Knight Vinke, which holds about 2% of VNU, said in a statement yesterday that shareholders “require a better understanding” of the earnings potential of VNU’s individual businesses before concluding what those units are worth. Knight Vinke in December appointed a management consultant to study VNU’s businesses, and the findings will be presented to the VNU board. Knight Vinke expects to make a further announcement next week, it said.
Shares in VNU reached a two-year intraday high of $35.61 on December 14, after the company said it had received more than one bid.
The annual insurance cost for VNU bond payments rose to a record following the buyout offer, which is likely to be mostly funded by debt. The yearly cost of insuring payment on $12 million of VNU bonds using credit-default swaps rose to 250 basis points, or $302,755, from $272,475 on Friday, according to Deutsche Bank AG prices yesterday.

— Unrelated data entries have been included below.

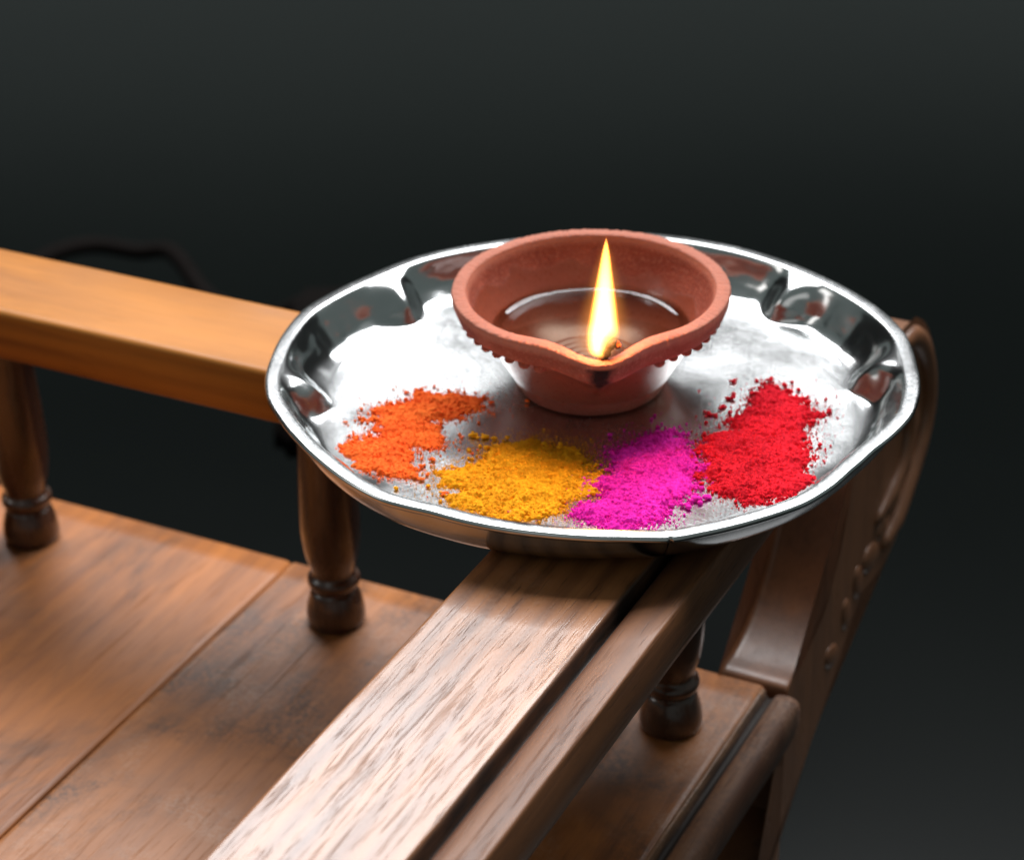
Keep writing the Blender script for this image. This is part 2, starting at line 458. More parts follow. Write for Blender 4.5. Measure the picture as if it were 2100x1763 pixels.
# balusters
BAL = [(0.0086, 0.0), (0.0090, 0.0015), (0.0092, 0.0035), (0.0088, 0.0075), (0.0079, 0.0112), (0.0073, 0.0130), (0.0066, 0.0138), (0.0070, 0.0148), (0.0079, 0.0160), (0.0082, 0.0174), (0.0079, 0.0188), (0.0068, 0.0200),
       (0.0066, 0.0210), (0.0073, 0.0240), (0.0083, 0.0285), (0.0089, 0.0340), (0.0092, 0.0390), (0.0092, 0.0440), (0.0090, 0.0520), (0.0087, 0.0600), (0.0083, 0.0680), (0.0080, 0.0760), (0.0079, 0.0830), (0.0080, 0.0891)]


def lathe(name, prof, mat, parent, seg=64, loc=(0, 0, 0), cap=True):
    n = len(prof)
    V = []
    for r, zz in prof:
        for k in range(seg):
            t = 2 * pi * k / seg
            V.append((r * cos(t), r * sin(t), zz))
    F = [tuple(q) for q in grid_faces(n, seg, wrap_c=True)]
    if cap: F += [tuple(range(seg))[::-1], tuple(range((n - 1) * seg, n * seg))]
    o = mesh_obj(name, V, F, mat, parent)
    o.location = loc
    return o


def densify(p, k=3):
    """Catmull-Rom through profile points"""
    P = [np.array(q, float) for q in p]
    P = [2 * P[0] - P[1]] + P + [2 * P[-1] - P[-2]]
    out = []
    for i in range(1, len(P) - 2):
        for j in range(k):
            t = j / k
            a, b, c, d = P[i - 1], P[i], P[i + 1], P[i + 2]
            out.append(tuple(0.5 * ((2 * b) + (-a + c) * t + (2 * a - 5 * b + 4 * c - d) * t * t + (-a + 3 * b - 3 * c + d) * t ** 3)))
    out.append(tuple(P[-2]))
    return out


b0 = lathe('baluster', densify(BAL), M_turned, bench, loc=(-0.004, -0.0300, OFF + SEAT - 0.0001))
b0.scale = (1.14, 1.14, 1.0)
for k, (u, v) in enumerate(((0.0030, 0.1010), (0.0030, 0.2335), (-0.1345, -0.0300), (0.0030, 0.366))):
    c = b0.copy(); COL.objects.link(c); c.parent = bench
    c.location = (u, v, OFF + SEAT - 0.0001)
    c.rotation_euler = (0, 0, 1.3 * (k + 1))
    c.scale = (1.14, 1.14, 1.0)
# turned knob at the far left of the seat
lathe('knob', densify([(0.004, 0.0), (0.0085, 0.001), (0.0125, 0.006), (0.0140, 0.013), (0.0130, 0.020), (0.0100, 0.026), (0.005, 0.029), (0.0005, 0.030)]), wood('pale_knob_wood', 2, 9.0, light=(0.50, 0.26, 0.10), dark=(0.25, 0.1, 0.04), stain=0.1), bench, loc=(-0.012, 0.2560, OFF + SEAT - 0.0001))

# curved arm: a thick board in the u-z plane sweeping out from under the seat and up
def cr(points, k=8):
    return densify(points, k)


inner = [(0.0290, -0.1460), (0.0292, -0.1300), (0.0304, -0.1238), (0.0400, -0.1232), (0.0510, -0.1205), (0.0620, -0.1155), (0.0705, -0.1085), (0.0775, -0.0985), (0.0830, -0.0870), (0.0885, -0.0740), (0.0960, -0.0610), (0.1060, -0.0500), (0.1190, -0.0420), (0.1330, -0.0385)]
outer = [(0.1470, -0.0405), (0.1600, -0.0490), (0.1700, -0.0620), (0.1760, -0.0780), (0.1755, -0.0930), (0.1690, -0.1040), (0.1590, -0.1135), (0.1480, -0.1220), (0.1360, -0.1275), (0.1210, -0.1290), (0.1060, -0.1270), (0.0960, -0.1300), (0.0870, -0.1370), (0.0760, -0.1455), (0.0600, -0.1570), (0.0400, -0.1690), (0.0150, -0.1840), (-0.010, -0.2100), (-0.0250, -0.2600), (-0.0300, -0.3300), (-0.0300, FZ + 0.0005)]
back = [(0.0250, FZ + 0.0005), (0.0240, -0.3300), (0.0260, -0.2400), (0.0285, -0.1700)]
IN = cr(inner, 4); OU = cr(outer, 4); BK = back
outline = IN + OU + BK


def board(name, outline, v0, v1, mat, bev=0.0022, parent=bench):
    bm = bmesh.new()
    lo = [bm.verts.new((p[0], v0, p[1] + OFF)) for p in outline]
    f = bm.faces.new(lo)
    r = bmesh.ops.extrude_face_region(bm, geom=[f])
    vs = [e for e in r['geom'] if isinstance(e, bmesh.types.BMVert)]
    bmesh.ops.translate(bm, verts=vs, vec=(0, v1 - v0, 0))
    bmesh.ops.recalc_face_normals(bm, faces=bm.faces)
    eds = [e for e in bm.edges if e.is_manifold and e.calc_face_angle(0) > 1.2]
    bmesh.ops.bevel(bm, geom=eds, offset=bev, segments=3, profile=0.5, affect='EDGES', clamp_overlap=True)
    me = bpy.data.meshes.new(name); bm.to_mesh(me); bm.free()
    me.polygons.foreach_set('use_smooth', [True] * len(me.polygons))
    me.materials.append(mat)
    o = bpy.data.objects.new(name, me); COL.objects.link(o); o.parent = parent
    for p in me.polygons:
        if abs(p.normal.y) > 0.95: p.use_smooth = False
    return o


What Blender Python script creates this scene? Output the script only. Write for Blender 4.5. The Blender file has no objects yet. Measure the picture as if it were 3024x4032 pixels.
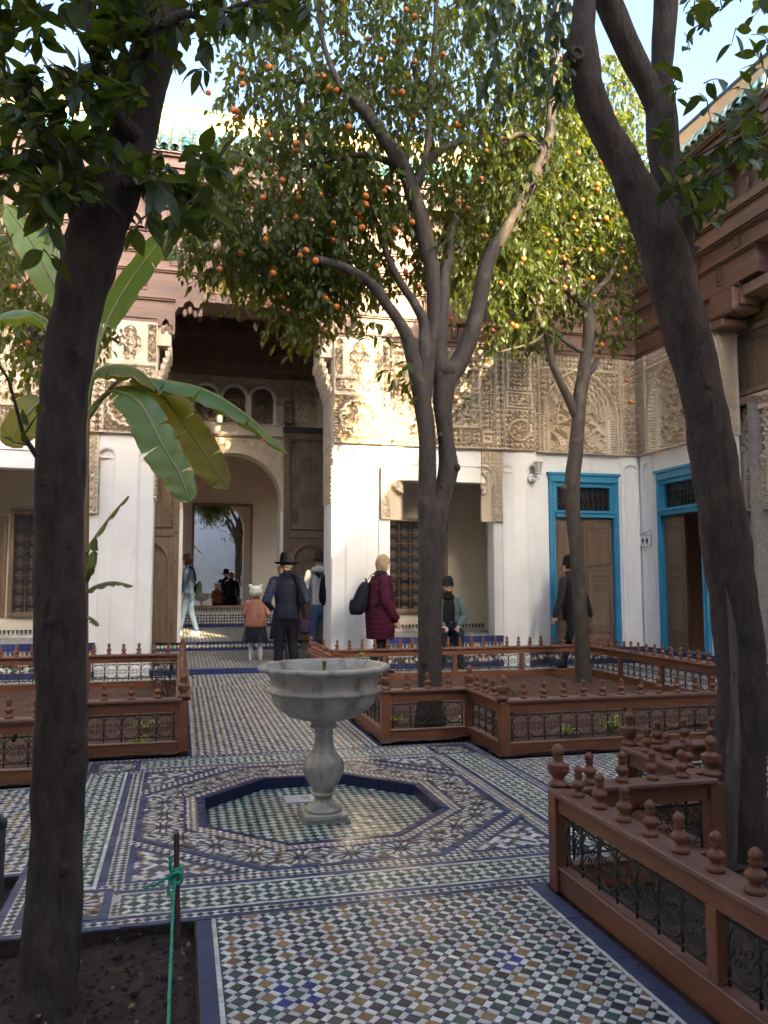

Private-equity firms raised at least $115 billion for acquisitions last year, and they’re increasingly joining together to take on larger targets such as VNU, which owns Billboard magazine as well as ACNielsen for retail research and Nielsen Media Research for television audience ratings.
The combination of record funds and cheap debt helped firms to make $118 billion of buyouts in Europe last year, a 37% increase on 2004. VNU is the biggest buyout announced so far in 2006.
Blackstone, KKR, and Permira were among a group of firms that in November agreed to buy Danish phone company TDC A/S for $15.3 billion in Europe’s biggest leveraged buyout.
KKR is spending a $5.45 billion European fund it raised in October, while Blackstone, also based in New York, is close to raising more than $12.5 billion for the world’s biggest buyout fund.
AlpInvest, based in Amsterdam, is Europe’s largest investor in private equity funds, with $36.3 billion under management.
Washington-based Carlyle Group is investing a $2.2 billion European buyout fund it raised last year. Thomas H. Lee Partners LP is preparing to raise an $8 billion buyout fund, its biggest since the Boston-based firm started in 1974.
Permira is based in London and Hellman & Friedman has its main office in San Francisco.